9. Ambev S.A. (NYSE:ABEV)

Number of Hedge Fund Investors  in Q1 2024: 14

Ambev S.A. (NYSE:ABEV) is one of the biggest brewers in the world which enjoys a considerable market share and brand recognition through its products such as Corona and Budweiser. This means that the firm has an established market position, and the pressure on it to grow is less when compared to upstarts. At the same time, as we highlighted in the introduction to this piece, spirits are rapidly gaining share over beer, which means that Ambev S.A. (NYSE:ABEV) might see its volume decline in the future. Its best known brands are beer, and the company might benefit from the fact that some of the biggest markets for Corona are Argentina and Brazil. Ambev S.A. (NYSE:ABEV), like other liquor and alcoholic beverages stocks, depends on inflation for its stock performance and the lower inflation is the higher its volumes shipped are.

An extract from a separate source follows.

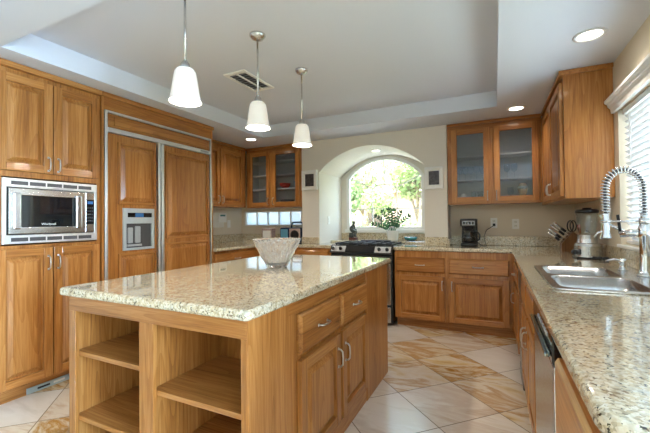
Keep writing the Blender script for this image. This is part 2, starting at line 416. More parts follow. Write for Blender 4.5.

During its Q2 2024 earnings call, Ambev S.A. (NYSE:ABEV)’s management remained optimistic about its brand strengths and shared:

“Corona in the super premium is the brand with the highest brand health to market share ratio in the market. And it relates to values like balance, enjoying life, traveling and unwinding. On top of that it has a distinctive packaging, a liquid that is made with 100% natural ingredients and is more refreshing. Spaten in premium is one of the highest growing brands of the market. And it has very clear beer credentials, which positions it as a beer authority in Brazil. It has been selected as Brazil’s best pure malt beer by a group of beer specialists in a survey from O Estado de Sao Paulo newspaper. Budweiser is the most aspirational core plus brand in the market. Through its global events like the World Cup and international music festivals such as Lollapalooza and Tomorrowland it is seen as an iconic and youth brands.”